I decided to build my own data-mining platform so that I could collect more unfiltered information and worked with Brendan Howell, a Berlin-based artist and programmer, to develop this platform. This is completely legal, uses a publicly available YouTube api and is written in Python. The software searches for and collects all geo-tagged videos within an urban area, anywhere from one to twenty kilometres, and displays these hits in a format similar to a photographer’s contact sheet. From these initial collections I start to first observe and then make my own filtered and curated collections, my own artistic intervention.

This summer I focused on Berlin and am in the middle of this process. After a month of gathering and examining video material, I realized that some people living the city have quite substantial video archives which are geo-tagged. For example, a pensioner, a man in his 70s, has 244 geo-tagged videos on his YouTube channel. When I map out his archive, I can see the territory he has marked out in the city. This is a territory based on where he lives, where he takes his grandchildren for walks, where he goes to visit his relatives in the north part of the city and where he had a wake for his son when he died.
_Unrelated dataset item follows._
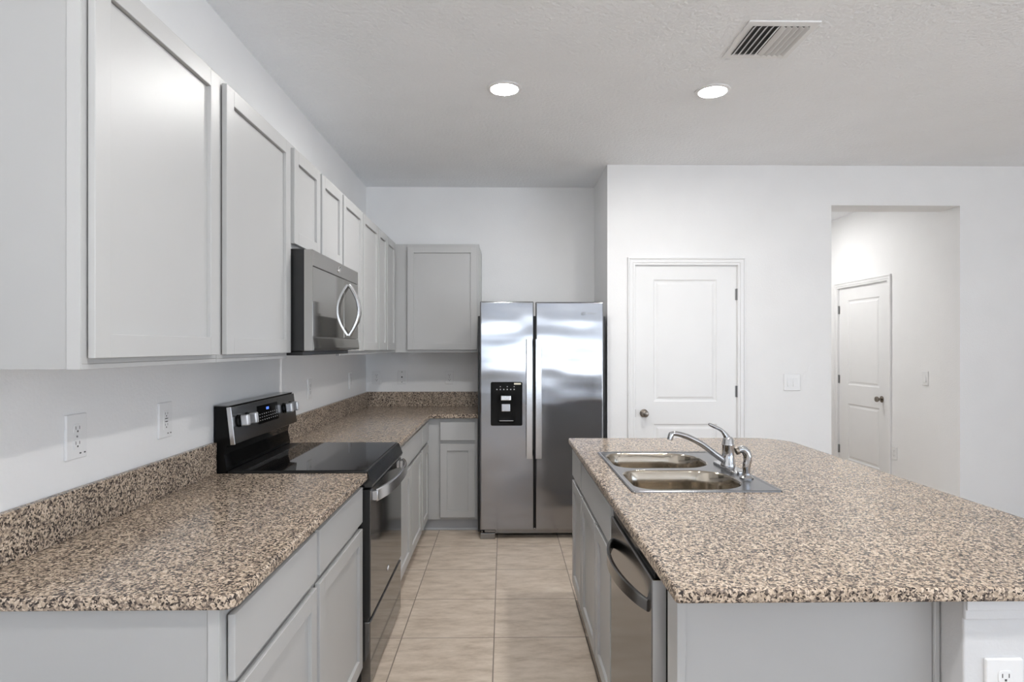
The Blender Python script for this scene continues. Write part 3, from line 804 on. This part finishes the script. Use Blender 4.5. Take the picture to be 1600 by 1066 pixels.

This is information that he both created and made publicly available.

I am focusing on the personal archives of 10 different people in Berlin, observing where they are in the city and what takes place within these videos. I use this map as a kind of reality that becomes the starting point of the project. From these archives I map out itineraries in the Berlin, which I then try to follow. I try to retrace the places where they’ve been, where they work, where they live, by physically moving through the city and visiting the sites where these videos are marked on the map. I maintain a journal of my experiences, which I write from each location. Many times the map reality and the reality that I encounter when I am physically in the city simply does not match up. The video is obviously taking place somewhere else, but for some reason it has been marked at the place where I am standing. At the same time this creates a relation, whether intended or not, which I then reflect on. Other times, the two realities disturbingly coincide, such as discovering that the apartment door where I stand is in fact the place where a person actually lives.

One could make an immediate reference to Sophie Calle’s early works where she followed strangers and investigate their private lives. Or even Vito Acconci’s Follow piece in which he followed strangers at random until the point they went into their private spaces, such as an apartment building. I’m doing the opposite. These strangers give me their personal information and I follow up on where they tell me to go.

This puts me in the position of being a stalker, however I would say that by now that is what we have all become. Digital information is changing the way we see and view the world, but information also changes us. As an artist, I try to explore and reflect on this.